RECORDS SUPPLIED:
......

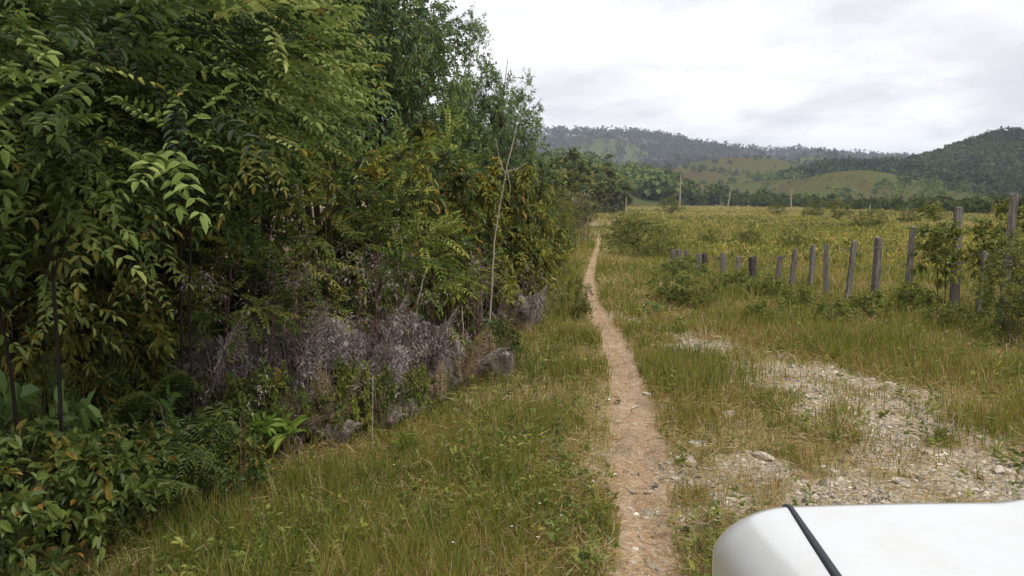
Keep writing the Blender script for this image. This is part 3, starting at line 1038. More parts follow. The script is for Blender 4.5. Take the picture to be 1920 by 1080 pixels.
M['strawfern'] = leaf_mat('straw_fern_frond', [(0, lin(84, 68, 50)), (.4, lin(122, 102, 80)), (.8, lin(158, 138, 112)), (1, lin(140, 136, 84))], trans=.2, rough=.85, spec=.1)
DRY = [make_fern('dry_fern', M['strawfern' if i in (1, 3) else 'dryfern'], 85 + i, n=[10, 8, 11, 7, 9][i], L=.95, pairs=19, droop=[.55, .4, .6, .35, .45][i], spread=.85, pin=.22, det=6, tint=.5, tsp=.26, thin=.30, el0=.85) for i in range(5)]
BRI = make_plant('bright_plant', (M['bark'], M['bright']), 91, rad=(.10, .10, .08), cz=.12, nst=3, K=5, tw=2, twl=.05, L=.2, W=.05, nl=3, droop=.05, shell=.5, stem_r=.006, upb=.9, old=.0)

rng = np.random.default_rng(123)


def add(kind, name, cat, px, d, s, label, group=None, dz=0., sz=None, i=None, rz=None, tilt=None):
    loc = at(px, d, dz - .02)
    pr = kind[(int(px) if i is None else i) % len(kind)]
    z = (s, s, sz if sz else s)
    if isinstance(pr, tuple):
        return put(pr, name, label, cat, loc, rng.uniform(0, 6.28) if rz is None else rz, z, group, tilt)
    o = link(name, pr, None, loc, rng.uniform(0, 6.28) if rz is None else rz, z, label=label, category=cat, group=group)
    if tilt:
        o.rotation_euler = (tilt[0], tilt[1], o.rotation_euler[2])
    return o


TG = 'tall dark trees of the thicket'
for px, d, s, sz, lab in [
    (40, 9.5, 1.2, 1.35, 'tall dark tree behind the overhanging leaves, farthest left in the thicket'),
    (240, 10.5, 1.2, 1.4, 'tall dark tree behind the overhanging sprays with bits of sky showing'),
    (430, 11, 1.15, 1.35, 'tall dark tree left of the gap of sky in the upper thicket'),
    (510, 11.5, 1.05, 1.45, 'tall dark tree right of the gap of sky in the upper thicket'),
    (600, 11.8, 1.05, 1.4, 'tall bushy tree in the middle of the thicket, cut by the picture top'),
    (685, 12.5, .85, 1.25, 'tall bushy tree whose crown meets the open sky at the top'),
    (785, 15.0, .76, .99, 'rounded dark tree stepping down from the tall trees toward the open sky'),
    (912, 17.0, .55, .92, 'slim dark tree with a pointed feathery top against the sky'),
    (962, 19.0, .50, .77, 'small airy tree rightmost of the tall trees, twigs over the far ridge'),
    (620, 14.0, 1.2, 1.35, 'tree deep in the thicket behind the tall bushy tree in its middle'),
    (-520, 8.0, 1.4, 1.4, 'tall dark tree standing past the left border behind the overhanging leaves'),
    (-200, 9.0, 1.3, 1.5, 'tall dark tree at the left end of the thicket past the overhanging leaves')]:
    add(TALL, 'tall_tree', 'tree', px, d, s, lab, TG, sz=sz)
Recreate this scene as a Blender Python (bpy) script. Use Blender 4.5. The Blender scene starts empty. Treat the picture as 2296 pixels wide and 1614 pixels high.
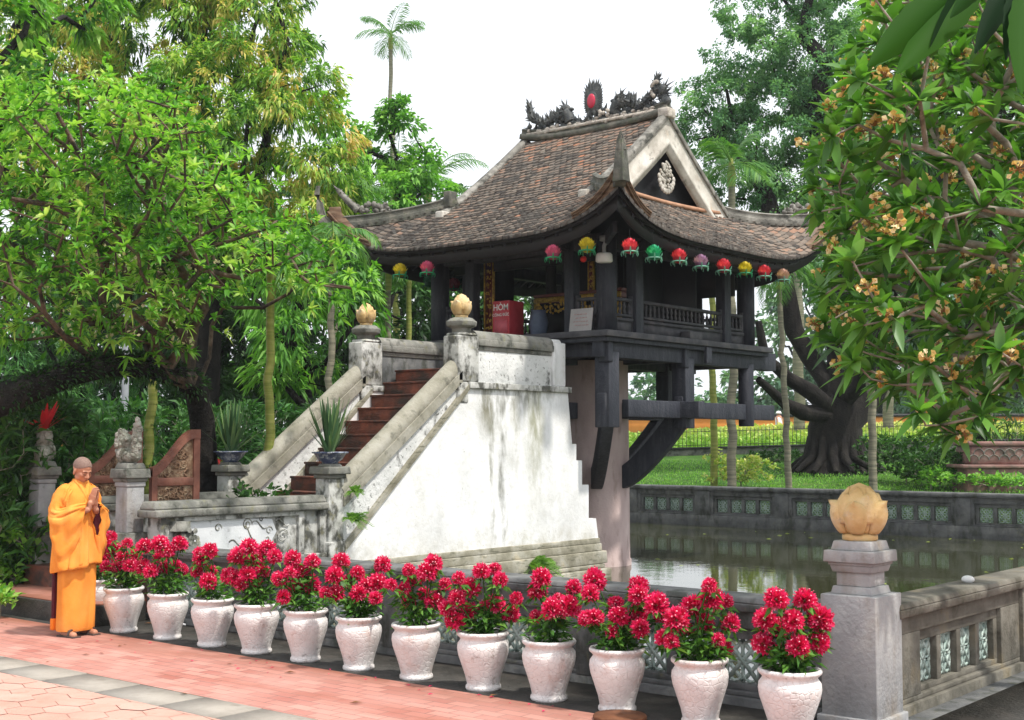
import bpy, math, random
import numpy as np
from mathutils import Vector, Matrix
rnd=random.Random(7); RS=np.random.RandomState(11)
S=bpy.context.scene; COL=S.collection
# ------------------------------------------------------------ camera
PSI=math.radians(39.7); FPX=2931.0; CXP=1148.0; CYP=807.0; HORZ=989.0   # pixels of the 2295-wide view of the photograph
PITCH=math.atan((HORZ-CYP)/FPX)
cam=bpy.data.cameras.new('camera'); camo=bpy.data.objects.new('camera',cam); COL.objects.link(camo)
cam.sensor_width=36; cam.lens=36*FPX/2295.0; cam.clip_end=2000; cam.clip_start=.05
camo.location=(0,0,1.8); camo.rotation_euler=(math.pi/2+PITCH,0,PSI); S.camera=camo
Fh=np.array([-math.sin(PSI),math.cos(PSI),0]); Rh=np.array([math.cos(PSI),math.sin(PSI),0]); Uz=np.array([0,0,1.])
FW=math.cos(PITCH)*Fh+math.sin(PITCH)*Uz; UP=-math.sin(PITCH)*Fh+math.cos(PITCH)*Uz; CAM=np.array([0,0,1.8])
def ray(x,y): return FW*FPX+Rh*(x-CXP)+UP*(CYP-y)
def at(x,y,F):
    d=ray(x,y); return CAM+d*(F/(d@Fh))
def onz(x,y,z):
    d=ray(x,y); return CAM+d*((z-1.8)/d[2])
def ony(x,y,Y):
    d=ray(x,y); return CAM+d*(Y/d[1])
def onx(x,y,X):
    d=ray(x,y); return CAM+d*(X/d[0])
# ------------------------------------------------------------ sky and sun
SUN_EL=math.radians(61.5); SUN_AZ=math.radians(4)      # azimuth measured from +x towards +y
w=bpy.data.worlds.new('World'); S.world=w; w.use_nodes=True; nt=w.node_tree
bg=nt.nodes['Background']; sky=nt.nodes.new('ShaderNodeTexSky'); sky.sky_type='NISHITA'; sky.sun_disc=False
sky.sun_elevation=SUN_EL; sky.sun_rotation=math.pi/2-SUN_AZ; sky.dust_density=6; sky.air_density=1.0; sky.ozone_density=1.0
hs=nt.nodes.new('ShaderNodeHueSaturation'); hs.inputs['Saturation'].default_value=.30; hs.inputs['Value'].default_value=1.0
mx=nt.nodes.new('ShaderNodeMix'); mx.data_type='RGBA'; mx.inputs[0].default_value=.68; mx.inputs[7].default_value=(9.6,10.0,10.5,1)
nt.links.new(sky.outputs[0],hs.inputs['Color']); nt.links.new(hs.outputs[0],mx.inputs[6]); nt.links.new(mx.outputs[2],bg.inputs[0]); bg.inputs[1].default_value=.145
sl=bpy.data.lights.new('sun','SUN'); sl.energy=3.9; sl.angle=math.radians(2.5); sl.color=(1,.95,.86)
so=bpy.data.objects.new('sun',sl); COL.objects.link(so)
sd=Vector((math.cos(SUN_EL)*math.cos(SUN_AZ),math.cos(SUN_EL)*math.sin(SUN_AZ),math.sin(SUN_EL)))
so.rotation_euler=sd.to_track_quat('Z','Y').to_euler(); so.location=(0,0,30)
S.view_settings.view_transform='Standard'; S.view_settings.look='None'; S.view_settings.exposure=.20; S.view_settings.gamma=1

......

REQUIRED WORK: Omit the pictures and output all of the other material exactly.

SOLVED EXERCISE:
Keep writing the Blender script for this image. This is part 3, starting at line 1038. More parts follow. The script is for Blender 4.5. Take the picture to be 1920 by 1080 pixels.
M['strawfern'] = leaf_mat('straw_fern_frond', [(0, lin(84, 68, 50)), (.4, lin(122, 102, 80)), (.8, lin(158, 138, 112)), (1, lin(140, 136, 84))], trans=.2, rough=.85, spec=.1)
DRY = [make_fern('dry_fern', M['strawfern' if i in (1, 3) else 'dryfern'], 85 + i, n=[10, 8, 11, 7, 9][i], L=.95, pairs=19, droop=[.55, .4, .6, .35, .45][i], spread=.85, pin=.22, det=6, tint=.5, tsp=.26, thin=.30, el0=.85) for i in range(5)]
BRI = make_plant('bright_plant', (M['bark'], M['bright']), 91, rad=(.10, .10, .08), cz=.12, nst=3, K=5, tw=2, twl=.05, L=.2, W=.05, nl=3, droop=.05, shell=.5, stem_r=.006, upb=.9, old=.0)

rng = np.random.default_rng(123)


def add(kind, name, cat, px, d, s, label, group=None, dz=0., sz=None, i=None, rz=None, tilt=None):
    loc = at(px, d, dz - .02)
    pr = kind[(int(px) if i is None else i) % len(kind)]
    z = (s, s, sz if sz else s)
    if isinstance(pr, tuple):
        return put(pr, name, label, cat, loc, rng.uniform(0, 6.28) if rz is None else rz, z, group, tilt)
    o = link(name, pr, None, loc, rng.uniform(0, 6.28) if rz is None else rz, z, label=label, category=cat, group=group)
    if tilt:
        o.rotation_euler = (tilt[0], tilt[1], o.rotation_euler[2])
    return o


TG = 'tall dark trees of the thicket'
for px, d, s, sz, lab in [
    (40, 9.5, 1.2, 1.35, 'tall dark tree behind the overhanging leaves, farthest left in the thicket'),
    (240, 10.5, 1.2, 1.4, 'tall dark tree behind the overhanging sprays with bits of sky showing'),
    (430, 11, 1.15, 1.35, 'tall dark tree left of the gap of sky in the upper thicket'),
    (510, 11.5, 1.05, 1.45, 'tall dark tree right of the gap of sky in the upper thicket'),
    (600, 11.8, 1.05, 1.4, 'tall bushy tree in the middle of the thicket, cut by the picture top'),
    (685, 12.5, .85, 1.25, 'tall bushy tree whose crown meets the open sky at the top'),
    (785, 15.0, .76, .99, 'rounded dark tree stepping down from the tall trees toward the open sky'),
    (912, 17.0, .55, .92, 'slim dark tree with a pointed feathery top against the sky'),
    (962, 19.0, .50, .77, 'small airy tree rightmost of the tall trees, twigs over the far ridge'),
    (620, 14.0, 1.2, 1.35, 'tree deep in the thicket behind the tall bushy tree in its middle'),
    (-520, 8.0, 1.4, 1.4, 'tall dark tree standing past the left border behind the overhanging leaves'),
    (-200, 9.0, 1.3, 1.5, 'tall dark tree at the left end of the thicket past the overhanging leaves')]:
    add(TALL, 'tall_tree', 'tree', px, d, s, lab, TG, sz=sz)
Recreate this scene as a Blender Python (bpy) script. Use Blender 4.5. The Blender scene starts empty. Treat the picture as 2296 pixels wide and 1614 pixels high.
import bpy, math, random
import numpy as np
from mathutils import Vector, Matrix
rnd=random.Random(7); RS=np.random.RandomState(11)
S=bpy.context.scene; COL=S.collection
# ------------------------------------------------------------ camera
PSI=math.radians(39.7); FPX=2931.0; CXP=1148.0; CYP=807.0; HORZ=989.0   # pixels of the 2295-wide view of the photograph
PITCH=math.atan((HORZ-CYP)/FPX)
cam=bpy.data.cameras.new('camera'); camo=bpy.data.objects.new('camera',cam); COL.objects.link(camo)
cam.sensor_width=36; cam.lens=36*FPX/2295.0; cam.clip_end=2000; cam.clip_start=.05
camo.location=(0,0,1.8); camo.rotation_euler=(math.pi/2+PITCH,0,PSI); S.camera=camo
Fh=np.array([-math.sin(PSI),math.cos(PSI),0]); Rh=np.array([math.cos(PSI),math.sin(PSI),0]); Uz=np.array([0,0,1.])
FW=math.cos(PITCH)*Fh+math.sin(PITCH)*Uz; UP=-math.sin(PITCH)*Fh+math.cos(PITCH)*Uz; CAM=np.array([0,0,1.8])
def ray(x,y): return FW*FPX+Rh*(x-CXP)+UP*(CYP-y)
def at(x,y,F):
    d=ray(x,y); return CAM+d*(F/(d@Fh))
def onz(x,y,z):
    d=ray(x,y); return CAM+d*((z-1.8)/d[2])
def ony(x,y,Y):
    d=ray(x,y); return CAM+d*(Y/d[1])
def onx(x,y,X):
    d=ray(x,y); return CAM+d*(X/d[0])
# ------------------------------------------------------------ sky and sun
SUN_EL=math.radians(61.5); SUN_AZ=math.radians(4)      # azimuth measured from +x towards +y
w=bpy.data.worlds.new('World'); S.world=w; w.use_nodes=True; nt=w.node_tree
bg=nt.nodes['Background']; sky=nt.nodes.new('ShaderNodeTexSky'); sky.sky_type='NISHITA'; sky.sun_disc=False
sky.sun_elevation=SUN_EL; sky.sun_rotation=math.pi/2-SUN_AZ; sky.dust_density=6; sky.air_density=1.0; sky.ozone_density=1.0
hs=nt.nodes.new('ShaderNodeHueSaturation'); hs.inputs['Saturation'].default_value=.30; hs.inputs['Value'].default_value=1.0
mx=nt.nodes.new('ShaderNodeMix'); mx.data_type='RGBA'; mx.inputs[0].default_value=.68; mx.inputs[7].default_value=(9.6,10.0,10.5,1)
nt.links.new(sky.outputs[0],hs.inputs['Color']); nt.links.new(hs.outputs[0],mx.inputs[6]); nt.links.new(mx.outputs[2],bg.inputs[0]); bg.inputs[1].default_value=.145
sl=bpy.data.lights.new('sun','SUN'); sl.energy=3.9; sl.angle=math.radians(2.5); sl.color=(1,.95,.86)
so=bpy.data.objects.new('sun',sl); COL.objects.link(so)
sd=Vector((math.cos(SUN_EL)*math.cos(SUN_AZ),math.cos(SUN_EL)*math.sin(SUN_AZ),math.sin(SUN_EL)))
so.rotation_euler=sd.to_track_quat('Z','Y').to_euler(); so.location=(0,0,30)
S.view_settings.view_transform='Standard'; S.view_settings.look='None'; S.view_settings.exposure=.20; S.view_settings.gamma=1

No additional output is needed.